- _Directions_:
Repeat each line exactly as it is written.

- _Material_:

## Begin

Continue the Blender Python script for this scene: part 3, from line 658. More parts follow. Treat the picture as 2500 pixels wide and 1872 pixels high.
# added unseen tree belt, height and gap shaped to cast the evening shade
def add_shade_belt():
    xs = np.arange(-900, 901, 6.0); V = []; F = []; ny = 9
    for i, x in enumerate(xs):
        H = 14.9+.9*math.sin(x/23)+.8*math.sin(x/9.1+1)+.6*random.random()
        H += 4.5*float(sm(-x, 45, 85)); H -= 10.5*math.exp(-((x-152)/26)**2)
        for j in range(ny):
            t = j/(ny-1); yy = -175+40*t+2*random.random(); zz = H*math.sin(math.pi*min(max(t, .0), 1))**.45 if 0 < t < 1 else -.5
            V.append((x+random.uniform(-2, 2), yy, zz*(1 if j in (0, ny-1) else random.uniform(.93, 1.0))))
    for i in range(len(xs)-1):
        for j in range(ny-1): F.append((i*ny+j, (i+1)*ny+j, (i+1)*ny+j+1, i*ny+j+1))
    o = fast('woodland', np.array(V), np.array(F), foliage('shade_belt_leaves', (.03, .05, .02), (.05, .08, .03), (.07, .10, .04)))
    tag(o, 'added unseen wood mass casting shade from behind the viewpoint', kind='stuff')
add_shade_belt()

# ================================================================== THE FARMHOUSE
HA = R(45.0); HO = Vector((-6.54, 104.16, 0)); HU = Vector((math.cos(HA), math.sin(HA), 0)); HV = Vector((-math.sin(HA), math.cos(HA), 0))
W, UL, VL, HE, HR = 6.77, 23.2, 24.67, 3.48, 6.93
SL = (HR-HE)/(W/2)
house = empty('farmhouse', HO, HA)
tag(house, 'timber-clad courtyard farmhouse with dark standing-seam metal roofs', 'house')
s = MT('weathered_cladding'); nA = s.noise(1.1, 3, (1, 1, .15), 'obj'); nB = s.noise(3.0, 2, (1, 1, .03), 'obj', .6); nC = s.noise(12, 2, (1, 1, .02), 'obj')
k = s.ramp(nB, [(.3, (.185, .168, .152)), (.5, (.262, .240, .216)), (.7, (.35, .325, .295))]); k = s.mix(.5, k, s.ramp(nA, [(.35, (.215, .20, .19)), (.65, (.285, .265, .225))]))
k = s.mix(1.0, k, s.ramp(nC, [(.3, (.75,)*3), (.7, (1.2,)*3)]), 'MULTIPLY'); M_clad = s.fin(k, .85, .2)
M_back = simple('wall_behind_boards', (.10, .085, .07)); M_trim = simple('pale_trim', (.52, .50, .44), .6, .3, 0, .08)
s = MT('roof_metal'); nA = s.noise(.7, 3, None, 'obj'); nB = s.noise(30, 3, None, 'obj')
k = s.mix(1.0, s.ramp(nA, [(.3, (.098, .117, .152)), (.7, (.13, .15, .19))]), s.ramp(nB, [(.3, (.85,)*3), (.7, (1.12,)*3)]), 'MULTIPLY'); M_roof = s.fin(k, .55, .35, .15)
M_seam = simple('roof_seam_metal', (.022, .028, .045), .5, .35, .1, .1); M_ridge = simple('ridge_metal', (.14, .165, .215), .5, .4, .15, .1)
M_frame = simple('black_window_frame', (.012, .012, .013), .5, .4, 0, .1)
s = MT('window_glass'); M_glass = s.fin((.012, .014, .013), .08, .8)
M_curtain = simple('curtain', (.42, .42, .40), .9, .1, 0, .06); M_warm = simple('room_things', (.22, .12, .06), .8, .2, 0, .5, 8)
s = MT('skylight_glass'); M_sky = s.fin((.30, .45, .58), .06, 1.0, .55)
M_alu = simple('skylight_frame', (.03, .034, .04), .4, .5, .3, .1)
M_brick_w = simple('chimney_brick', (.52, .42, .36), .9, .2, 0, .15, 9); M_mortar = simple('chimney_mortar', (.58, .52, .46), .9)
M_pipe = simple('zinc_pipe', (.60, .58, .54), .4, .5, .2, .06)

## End

- _In response_:
Continue the Blender Python script for this scene: part 3, from line 658. More parts follow. Treat the picture as 2500 pixels wide and 1872 pixels high.
# added unseen tree belt, height and gap shaped to cast the evening shade
def add_shade_belt():
    xs = np.arange(-900, 901, 6.0); V = []; F = []; ny = 9
    for i, x in enumerate(xs):
        H = 14.9+.9*math.sin(x/23)+.8*math.sin(x/9.1+1)+.6*random.random()
        H += 4.5*float(sm(-x, 45, 85)); H -= 10.5*math.exp(-((x-152)/26)**2)
        for j in range(ny):
            t = j/(ny-1); yy = -175+40*t+2*random.random(); zz = H*math.sin(math.pi*min(max(t, .0), 1))**.45 if 0 < t < 1 else -.5
            V.append((x+random.uniform(-2, 2), yy, zz*(1 if j in (0, ny-1) else random.uniform(.93, 1.0))))
    for i in range(len(xs)-1):
        for j in range(ny-1): F.append((i*ny+j, (i+1)*ny+j, (i+1)*ny+j+1, i*ny+j+1))
    o = fast('woodland', np.array(V), np.array(F), foliage('shade_belt_leaves', (.03, .05, .02), (.05, .08, .03), (.07, .10, .04)))
    tag(o, 'added unseen wood mass casting shade from behind the viewpoint', kind='stuff')
add_shade_belt()

# ================================================================== THE FARMHOUSE
HA = R(45.0); HO = Vector((-6.54, 104.16, 0)); HU = Vector((math.cos(HA), math.sin(HA), 0)); HV = Vector((-math.sin(HA), math.cos(HA), 0))
W, UL, VL, HE, HR = 6.77, 23.2, 24.67, 3.48, 6.93
SL = (HR-HE)/(W/2)
house = empty('farmhouse', HO, HA)
tag(house, 'timber-clad courtyard farmhouse with dark standing-seam metal roofs', 'house')
s = MT('weathered_cladding'); nA = s.noise(1.1, 3, (1, 1, .15), 'obj'); nB = s.noise(3.0, 2, (1, 1, .03), 'obj', .6); nC = s.noise(12, 2, (1, 1, .02), 'obj')
k = s.ramp(nB, [(.3, (.185, .168, .152)), (.5, (.262, .240, .216)), (.7, (.35, .325, .295))]); k = s.mix(.5, k, s.ramp(nA, [(.35, (.215, .20, .19)), (.65, (.285, .265, .225))]))
k = s.mix(1.0, k, s.ramp(nC, [(.3, (.75,)*3), (.7, (1.2,)*3)]), 'MULTIPLY'); M_clad = s.fin(k, .85, .2)
M_back = simple('wall_behind_boards', (.10, .085, .07)); M_trim = simple('pale_trim', (.52, .50, .44), .6, .3, 0, .08)
s = MT('roof_metal'); nA = s.noise(.7, 3, None, 'obj'); nB = s.noise(30, 3, None, 'obj')
k = s.mix(1.0, s.ramp(nA, [(.3, (.098, .117, .152)), (.7, (.13, .15, .19))]), s.ramp(nB, [(.3, (.85,)*3), (.7, (1.12,)*3)]), 'MULTIPLY'); M_roof = s.fin(k, .55, .35, .15)
M_seam = simple('roof_seam_metal', (.022, .028, .045), .5, .35, .1, .1); M_ridge = simple('ridge_metal', (.14, .165, .215), .5, .4, .15, .1)
M_frame = simple('black_window_frame', (.012, .012, .013), .5, .4, 0, .1)
s = MT('window_glass'); M_glass = s.fin((.012, .014, .013), .08, .8)
M_curtain = simple('curtain', (.42, .42, .40), .9, .1, 0, .06); M_warm = simple('room_things', (.22, .12, .06), .8, .2, 0, .5, 8)
s = MT('skylight_glass'); M_sky = s.fin((.30, .45, .58), .06, 1.0, .55)
M_alu = simple('skylight_frame', (.03, .034, .04), .4, .5, .3, .1)
M_brick_w = simple('chimney_brick', (.52, .42, .36), .9, .2, 0, .15, 9); M_mortar = simple('chimney_mortar', (.58, .52, .46), .9)
M_pipe = simple('zinc_pipe', (.60, .58, .54), .4, .5, .2, .06)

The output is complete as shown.